Among the important markers that election analysts watch out for after a general election are the number of elected MPs from Scheduled Castes, Scheduled Tribes, minorities, and women. The last mentioned has a special significance this time around given that the Bill granting 33% reservation in Parliament and state assemblies was finally passed last year. The legislation was hanging fire for more than three decades but the passage did not mean that it would come into effect in the 2024 Lok Sabha elections. Nevertheless, the public discourse around the issue meant that political parties as well as people were more aware of and sensitive to the issue. It was, naturally, expected that parties would strive to reach the magic mark of women being one-third contestants.

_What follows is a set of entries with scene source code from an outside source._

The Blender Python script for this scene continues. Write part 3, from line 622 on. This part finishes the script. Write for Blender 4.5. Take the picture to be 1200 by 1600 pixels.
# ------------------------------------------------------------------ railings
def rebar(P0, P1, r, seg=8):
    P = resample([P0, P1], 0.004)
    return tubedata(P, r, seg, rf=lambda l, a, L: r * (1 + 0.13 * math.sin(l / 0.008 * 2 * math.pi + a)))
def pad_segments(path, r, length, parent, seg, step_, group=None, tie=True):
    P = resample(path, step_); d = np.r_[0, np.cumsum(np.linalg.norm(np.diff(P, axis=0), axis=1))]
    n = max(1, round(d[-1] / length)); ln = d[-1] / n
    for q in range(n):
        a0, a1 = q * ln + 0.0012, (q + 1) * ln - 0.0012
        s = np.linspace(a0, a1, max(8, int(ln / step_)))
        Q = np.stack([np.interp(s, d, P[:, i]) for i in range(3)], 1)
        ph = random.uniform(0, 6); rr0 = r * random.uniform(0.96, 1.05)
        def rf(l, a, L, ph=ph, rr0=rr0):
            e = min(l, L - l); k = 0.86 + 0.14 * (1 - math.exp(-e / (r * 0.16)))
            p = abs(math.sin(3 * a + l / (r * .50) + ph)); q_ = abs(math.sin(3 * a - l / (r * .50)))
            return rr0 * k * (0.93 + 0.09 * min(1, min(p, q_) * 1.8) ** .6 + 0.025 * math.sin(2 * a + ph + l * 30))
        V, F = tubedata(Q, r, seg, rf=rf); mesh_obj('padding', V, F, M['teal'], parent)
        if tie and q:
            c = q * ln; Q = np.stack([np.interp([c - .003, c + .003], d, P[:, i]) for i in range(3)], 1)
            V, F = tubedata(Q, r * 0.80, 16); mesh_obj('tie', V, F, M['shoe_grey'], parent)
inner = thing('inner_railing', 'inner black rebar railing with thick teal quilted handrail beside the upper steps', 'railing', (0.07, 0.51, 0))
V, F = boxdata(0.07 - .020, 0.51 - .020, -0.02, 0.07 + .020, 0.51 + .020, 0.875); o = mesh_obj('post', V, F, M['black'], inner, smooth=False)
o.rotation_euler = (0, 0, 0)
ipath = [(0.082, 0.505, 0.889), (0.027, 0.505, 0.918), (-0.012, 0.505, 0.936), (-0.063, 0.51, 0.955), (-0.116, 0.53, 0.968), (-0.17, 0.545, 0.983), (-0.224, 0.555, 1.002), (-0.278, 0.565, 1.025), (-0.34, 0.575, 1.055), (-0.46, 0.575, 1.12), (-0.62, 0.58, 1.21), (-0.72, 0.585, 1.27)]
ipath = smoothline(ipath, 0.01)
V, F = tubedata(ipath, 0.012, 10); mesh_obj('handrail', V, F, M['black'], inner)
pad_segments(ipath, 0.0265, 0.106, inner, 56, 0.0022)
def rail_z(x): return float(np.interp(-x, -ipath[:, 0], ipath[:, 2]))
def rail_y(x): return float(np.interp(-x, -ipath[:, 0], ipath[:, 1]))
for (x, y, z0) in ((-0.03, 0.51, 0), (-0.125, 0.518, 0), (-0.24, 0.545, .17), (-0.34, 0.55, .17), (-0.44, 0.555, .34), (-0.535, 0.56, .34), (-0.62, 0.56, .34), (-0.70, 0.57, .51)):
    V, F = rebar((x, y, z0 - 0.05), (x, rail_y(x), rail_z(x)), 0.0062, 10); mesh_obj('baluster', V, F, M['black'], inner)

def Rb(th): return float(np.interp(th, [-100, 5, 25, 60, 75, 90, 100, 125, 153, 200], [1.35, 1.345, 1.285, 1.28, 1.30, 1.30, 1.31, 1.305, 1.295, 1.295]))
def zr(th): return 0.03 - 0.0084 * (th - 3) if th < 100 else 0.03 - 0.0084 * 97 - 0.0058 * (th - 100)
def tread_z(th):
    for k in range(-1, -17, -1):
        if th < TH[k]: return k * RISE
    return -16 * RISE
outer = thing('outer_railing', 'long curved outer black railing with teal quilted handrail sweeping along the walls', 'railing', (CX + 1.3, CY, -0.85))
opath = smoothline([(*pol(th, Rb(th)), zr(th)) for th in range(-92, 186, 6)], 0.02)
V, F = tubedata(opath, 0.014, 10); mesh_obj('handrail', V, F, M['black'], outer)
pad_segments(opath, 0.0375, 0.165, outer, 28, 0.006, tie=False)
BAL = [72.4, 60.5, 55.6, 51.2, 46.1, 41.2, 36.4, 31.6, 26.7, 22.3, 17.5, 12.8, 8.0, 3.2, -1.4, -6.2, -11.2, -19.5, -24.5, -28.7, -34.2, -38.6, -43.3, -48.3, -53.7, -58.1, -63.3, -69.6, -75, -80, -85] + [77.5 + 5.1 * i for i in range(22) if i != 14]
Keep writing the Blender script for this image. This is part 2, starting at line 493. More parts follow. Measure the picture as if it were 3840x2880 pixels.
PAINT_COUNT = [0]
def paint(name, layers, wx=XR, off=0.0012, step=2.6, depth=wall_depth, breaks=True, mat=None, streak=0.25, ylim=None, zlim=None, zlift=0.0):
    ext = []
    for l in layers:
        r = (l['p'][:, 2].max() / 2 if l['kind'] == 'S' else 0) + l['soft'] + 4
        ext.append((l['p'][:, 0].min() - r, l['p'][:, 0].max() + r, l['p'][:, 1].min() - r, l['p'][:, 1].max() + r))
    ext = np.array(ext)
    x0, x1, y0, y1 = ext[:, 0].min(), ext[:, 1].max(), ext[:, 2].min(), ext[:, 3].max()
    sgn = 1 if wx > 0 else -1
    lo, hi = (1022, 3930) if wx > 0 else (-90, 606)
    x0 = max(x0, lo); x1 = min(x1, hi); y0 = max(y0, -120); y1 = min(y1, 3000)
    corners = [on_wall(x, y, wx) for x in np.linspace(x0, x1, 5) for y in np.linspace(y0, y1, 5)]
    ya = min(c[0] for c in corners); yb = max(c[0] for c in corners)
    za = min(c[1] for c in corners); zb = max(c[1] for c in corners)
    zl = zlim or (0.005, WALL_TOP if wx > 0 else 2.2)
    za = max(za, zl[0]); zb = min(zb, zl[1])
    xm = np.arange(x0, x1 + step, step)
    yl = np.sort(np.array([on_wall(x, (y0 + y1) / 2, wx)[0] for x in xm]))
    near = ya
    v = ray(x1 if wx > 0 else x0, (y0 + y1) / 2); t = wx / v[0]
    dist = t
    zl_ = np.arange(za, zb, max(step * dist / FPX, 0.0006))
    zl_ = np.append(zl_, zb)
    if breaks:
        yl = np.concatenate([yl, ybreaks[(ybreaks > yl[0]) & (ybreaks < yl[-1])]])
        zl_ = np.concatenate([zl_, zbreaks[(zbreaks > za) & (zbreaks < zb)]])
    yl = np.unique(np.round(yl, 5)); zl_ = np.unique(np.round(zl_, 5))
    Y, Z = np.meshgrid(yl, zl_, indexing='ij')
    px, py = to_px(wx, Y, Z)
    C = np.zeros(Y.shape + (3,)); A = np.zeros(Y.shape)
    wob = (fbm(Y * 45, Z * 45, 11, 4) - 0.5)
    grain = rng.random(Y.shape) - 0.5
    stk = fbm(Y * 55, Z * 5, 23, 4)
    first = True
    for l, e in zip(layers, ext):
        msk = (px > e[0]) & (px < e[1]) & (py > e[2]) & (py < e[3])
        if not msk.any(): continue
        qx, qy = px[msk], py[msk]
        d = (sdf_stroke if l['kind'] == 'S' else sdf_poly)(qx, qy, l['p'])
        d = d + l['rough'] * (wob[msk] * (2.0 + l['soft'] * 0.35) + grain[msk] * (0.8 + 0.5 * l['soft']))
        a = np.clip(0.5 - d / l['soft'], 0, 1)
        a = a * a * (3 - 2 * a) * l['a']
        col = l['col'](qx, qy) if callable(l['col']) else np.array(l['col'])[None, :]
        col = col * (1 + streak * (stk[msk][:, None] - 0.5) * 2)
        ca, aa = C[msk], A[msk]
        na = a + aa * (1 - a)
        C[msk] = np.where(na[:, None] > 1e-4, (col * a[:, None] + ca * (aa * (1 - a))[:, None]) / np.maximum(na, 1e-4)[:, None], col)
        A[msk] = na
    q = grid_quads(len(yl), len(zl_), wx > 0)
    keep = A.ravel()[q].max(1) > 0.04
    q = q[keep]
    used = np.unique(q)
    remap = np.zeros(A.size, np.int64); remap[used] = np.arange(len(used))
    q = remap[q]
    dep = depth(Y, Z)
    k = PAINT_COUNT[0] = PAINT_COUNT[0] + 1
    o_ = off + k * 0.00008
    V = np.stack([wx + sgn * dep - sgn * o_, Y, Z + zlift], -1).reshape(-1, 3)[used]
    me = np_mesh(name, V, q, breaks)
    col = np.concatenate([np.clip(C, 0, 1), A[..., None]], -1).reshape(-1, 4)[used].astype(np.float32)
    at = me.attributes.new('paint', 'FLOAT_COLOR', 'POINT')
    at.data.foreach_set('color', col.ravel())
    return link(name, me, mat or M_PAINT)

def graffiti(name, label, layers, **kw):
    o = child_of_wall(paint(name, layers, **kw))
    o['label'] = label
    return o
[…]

As it turned out, of the total 8,360 candidates who contested the 2024 elections, only around 10% were women — an increase from 3% in 1957 but hardly near the 33% target. In the BJP, the largest party, approximately 16% candidates were women while the Congress fielded about 13%. In all, India has 74 women MPs in the LS, making 13.6% — significantly below the mark. After the BJP and the Congress, it is the Trinamool Congress and Samajwadi Party which have women MPs in the House. If this election has shown anything it is that after 70 years of parliamentary democracy, the number of women MPs increased only marginally from 4.4% that it was in 1952. India lags behind countries such as the UK, the US and South Africa which have 30-46% women legislators.

The work ahead is difficult, complex and goes well beyond the legislation that will come into effect in the 2029 LS election. A start has to be made by all political parties to induct and nurture women politicians, not merely proxy for the men in the party but women who come from varied fields and can embrace politics on their own strength, and groom them for the opportunity ahead. The work has to begin now; parties must walk the talk.